╭──

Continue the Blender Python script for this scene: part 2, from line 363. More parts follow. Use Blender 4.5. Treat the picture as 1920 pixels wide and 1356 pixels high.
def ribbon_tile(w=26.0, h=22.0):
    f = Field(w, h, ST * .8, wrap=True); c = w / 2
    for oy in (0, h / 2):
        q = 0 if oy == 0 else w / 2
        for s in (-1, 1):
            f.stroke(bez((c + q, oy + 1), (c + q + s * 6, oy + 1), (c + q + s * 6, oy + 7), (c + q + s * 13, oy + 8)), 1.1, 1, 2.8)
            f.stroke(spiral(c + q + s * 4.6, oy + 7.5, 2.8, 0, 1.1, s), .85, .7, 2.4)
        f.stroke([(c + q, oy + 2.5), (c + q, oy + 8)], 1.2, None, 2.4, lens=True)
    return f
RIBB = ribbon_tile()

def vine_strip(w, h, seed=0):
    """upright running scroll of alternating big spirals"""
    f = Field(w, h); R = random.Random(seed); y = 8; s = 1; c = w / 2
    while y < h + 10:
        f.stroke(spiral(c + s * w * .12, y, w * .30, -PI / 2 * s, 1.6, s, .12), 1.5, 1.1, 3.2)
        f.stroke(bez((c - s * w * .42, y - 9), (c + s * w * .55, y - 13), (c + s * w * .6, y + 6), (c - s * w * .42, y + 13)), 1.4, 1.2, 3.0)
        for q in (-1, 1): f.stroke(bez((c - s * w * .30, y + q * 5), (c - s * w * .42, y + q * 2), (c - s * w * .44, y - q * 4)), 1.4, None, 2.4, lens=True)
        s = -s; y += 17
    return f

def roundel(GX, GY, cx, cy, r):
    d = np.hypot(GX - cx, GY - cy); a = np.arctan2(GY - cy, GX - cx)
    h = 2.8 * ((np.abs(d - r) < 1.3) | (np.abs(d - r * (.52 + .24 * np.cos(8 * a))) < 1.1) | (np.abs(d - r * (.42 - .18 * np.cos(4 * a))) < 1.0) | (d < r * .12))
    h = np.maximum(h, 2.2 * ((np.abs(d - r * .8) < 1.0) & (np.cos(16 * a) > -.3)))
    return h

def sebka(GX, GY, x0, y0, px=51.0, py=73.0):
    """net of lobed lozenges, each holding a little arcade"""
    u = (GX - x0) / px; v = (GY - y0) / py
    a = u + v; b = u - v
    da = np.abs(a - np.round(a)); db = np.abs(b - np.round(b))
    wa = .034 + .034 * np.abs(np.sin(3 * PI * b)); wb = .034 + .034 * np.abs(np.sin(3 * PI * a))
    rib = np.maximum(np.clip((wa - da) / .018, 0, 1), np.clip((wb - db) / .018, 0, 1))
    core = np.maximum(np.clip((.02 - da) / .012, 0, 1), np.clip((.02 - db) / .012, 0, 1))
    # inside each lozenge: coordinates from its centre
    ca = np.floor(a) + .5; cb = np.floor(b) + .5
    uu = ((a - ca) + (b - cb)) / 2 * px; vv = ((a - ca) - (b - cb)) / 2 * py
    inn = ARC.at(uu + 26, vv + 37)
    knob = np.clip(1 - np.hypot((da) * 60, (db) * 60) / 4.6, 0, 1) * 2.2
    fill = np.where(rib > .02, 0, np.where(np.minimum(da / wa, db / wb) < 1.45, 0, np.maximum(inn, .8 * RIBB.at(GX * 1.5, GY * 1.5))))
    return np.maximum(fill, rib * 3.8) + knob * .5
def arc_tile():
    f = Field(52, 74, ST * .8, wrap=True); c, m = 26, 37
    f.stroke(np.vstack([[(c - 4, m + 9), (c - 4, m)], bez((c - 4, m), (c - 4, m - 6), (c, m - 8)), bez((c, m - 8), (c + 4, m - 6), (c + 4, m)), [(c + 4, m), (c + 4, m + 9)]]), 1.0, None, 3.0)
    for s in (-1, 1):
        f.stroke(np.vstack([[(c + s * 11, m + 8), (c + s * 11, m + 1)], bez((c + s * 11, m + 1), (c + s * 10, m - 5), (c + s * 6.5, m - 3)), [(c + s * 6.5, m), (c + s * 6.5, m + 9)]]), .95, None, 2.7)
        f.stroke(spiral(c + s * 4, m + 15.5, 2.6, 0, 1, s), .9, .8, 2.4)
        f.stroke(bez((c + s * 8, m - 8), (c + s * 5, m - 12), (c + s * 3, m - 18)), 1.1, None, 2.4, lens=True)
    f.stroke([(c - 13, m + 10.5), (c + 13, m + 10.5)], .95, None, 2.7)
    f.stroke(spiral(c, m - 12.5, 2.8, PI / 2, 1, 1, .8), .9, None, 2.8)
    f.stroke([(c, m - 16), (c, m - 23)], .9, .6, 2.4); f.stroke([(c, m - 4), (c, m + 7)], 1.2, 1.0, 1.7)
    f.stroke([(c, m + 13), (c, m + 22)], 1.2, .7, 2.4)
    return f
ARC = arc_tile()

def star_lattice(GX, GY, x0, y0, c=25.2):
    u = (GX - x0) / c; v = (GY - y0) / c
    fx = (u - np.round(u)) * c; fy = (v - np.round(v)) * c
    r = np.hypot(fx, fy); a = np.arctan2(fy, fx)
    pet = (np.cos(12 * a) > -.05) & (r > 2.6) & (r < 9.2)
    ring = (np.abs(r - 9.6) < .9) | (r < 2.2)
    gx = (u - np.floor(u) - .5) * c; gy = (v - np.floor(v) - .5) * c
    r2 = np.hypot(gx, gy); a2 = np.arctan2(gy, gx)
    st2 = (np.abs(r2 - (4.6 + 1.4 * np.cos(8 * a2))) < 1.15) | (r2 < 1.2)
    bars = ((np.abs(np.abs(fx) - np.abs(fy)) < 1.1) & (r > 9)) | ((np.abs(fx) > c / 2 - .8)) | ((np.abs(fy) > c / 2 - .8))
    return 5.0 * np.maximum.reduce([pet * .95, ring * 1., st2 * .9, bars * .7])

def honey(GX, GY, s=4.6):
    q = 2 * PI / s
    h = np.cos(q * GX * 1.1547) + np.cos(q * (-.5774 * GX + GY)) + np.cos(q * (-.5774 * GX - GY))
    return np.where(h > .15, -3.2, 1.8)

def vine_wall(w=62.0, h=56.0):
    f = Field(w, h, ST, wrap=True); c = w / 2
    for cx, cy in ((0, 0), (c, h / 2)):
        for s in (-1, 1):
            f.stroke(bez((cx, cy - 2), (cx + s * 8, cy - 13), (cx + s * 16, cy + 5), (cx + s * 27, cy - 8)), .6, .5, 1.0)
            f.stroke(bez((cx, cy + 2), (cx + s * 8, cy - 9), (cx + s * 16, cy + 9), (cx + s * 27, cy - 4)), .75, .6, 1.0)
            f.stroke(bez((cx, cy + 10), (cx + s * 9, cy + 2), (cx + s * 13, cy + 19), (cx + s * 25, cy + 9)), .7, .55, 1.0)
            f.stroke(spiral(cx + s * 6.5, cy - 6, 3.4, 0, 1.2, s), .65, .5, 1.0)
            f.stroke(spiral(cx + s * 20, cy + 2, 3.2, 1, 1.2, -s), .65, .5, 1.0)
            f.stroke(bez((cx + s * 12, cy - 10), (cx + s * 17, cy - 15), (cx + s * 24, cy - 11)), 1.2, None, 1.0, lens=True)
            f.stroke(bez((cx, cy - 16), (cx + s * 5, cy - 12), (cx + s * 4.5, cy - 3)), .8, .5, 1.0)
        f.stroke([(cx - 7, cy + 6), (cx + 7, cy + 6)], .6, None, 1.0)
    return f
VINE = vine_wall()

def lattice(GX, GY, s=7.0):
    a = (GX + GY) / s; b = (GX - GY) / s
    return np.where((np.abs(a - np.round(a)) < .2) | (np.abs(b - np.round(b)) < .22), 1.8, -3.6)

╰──

## STATED TASK
Copy out only the lines running from the beginning of the data to the line with "RIBB = ribbon_tile()", both ends included.

## CORRECT ANSWER
Continue the Blender Python script for this scene: part 2, from line 363. More parts follow. Use Blender 4.5. Treat the picture as 1920 pixels wide and 1356 pixels high.
def ribbon_tile(w=26.0, h=22.0):
    f = Field(w, h, ST * .8, wrap=True); c = w / 2
    for oy in (0, h / 2):
        q = 0 if oy == 0 else w / 2
        for s in (-1, 1):
            f.stroke(bez((c + q, oy + 1), (c + q + s * 6, oy + 1), (c + q + s * 6, oy + 7), (c + q + s * 13, oy + 8)), 1.1, 1, 2.8)
            f.stroke(spiral(c + q + s * 4.6, oy + 7.5, 2.8, 0, 1.1, s), .85, .7, 2.4)
        f.stroke([(c + q, oy + 2.5), (c + q, oy + 8)], 1.2, None, 2.4, lens=True)
    return f
RIBB = ribbon_tile()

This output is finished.